Sin embargo, el quid de la cuestión es que este efecto es indirecto y a veces imperceptible. Los empresarios no siempre pueden ser conscientes de los determinantes de la demanda de lo que producen. Por eso mismo muchas veces las voces de los empresarios individuales difieren de las de las cámaras, que sí suelen tener en cuenta los efectos agregados. En el salario, el empresario pyme ve costos, pues eso es lo directo y evidente. Arribar a la conclusión de que el salario es demanda agregada es muchísimo más indirecto. Y además es ajeno al sentido común económico imperante.
El corolario es que muchas veces los empresarios pyme terminan obrando en sus reclamos y planteos contra sus propios intereses económicos. Piden flexibilidad laboral para poder despedir con menor riesgo o reducción de las cargas sociales para bajar el costo del trabajo. En la cuenta individual, es completamente razonable. Pero en caso de éxito de esas solicitudes el resultado suele ser recesión, depresión, caída de la actividad y caída de la demanda. Bajaron los costos de contratar, pero ya nadie quiere comprar lo que venden. El problema es que luego les explican en la televisión que nadie compra lo que venden por razones totalmente insensatas y sin fundamento.

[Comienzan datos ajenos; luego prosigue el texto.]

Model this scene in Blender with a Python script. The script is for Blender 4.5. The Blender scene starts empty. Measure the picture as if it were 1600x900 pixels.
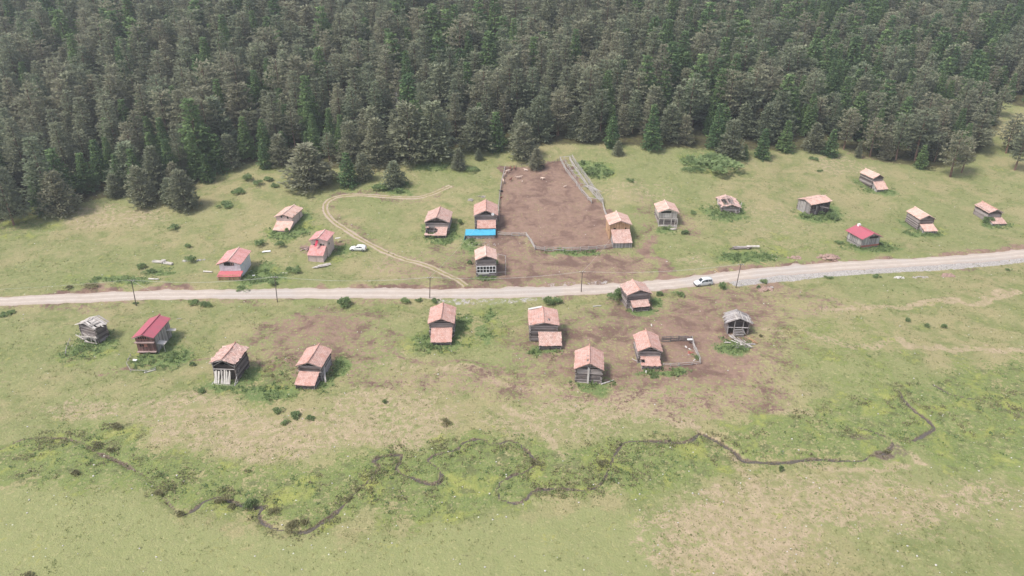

No es casualidad que luego de las reformas que flexibilizaron el mercado de trabajo en Argentina, entre 1991 y 2000, el desempleo y la informalidad subieran y muchísimas pymes tuvieran que cerrar.
Los Estados de Bienestar tuvieron éxito porque pudieron hacer frente a esta dicotomía entre la percepción individual y el resultado colectivo. Es decir, permitieron reconocer que lo que es mejor para los empresarios como clase no es lo mismo que lo que le conviene al empresario individual, y por ende lo que este decidiría en caso de poder elegir. La misión que nos queda es disputar ese sentido común, no solo en defensa de los trabajadores y las trabajadoras, principales perjudicados en caso de que avance una reforma laboral flexibilizadora, sino también de las pequeñas empresas, que sin darse cuenta dependen de los salarios altos y empleos estables contra los que se quejan a diario.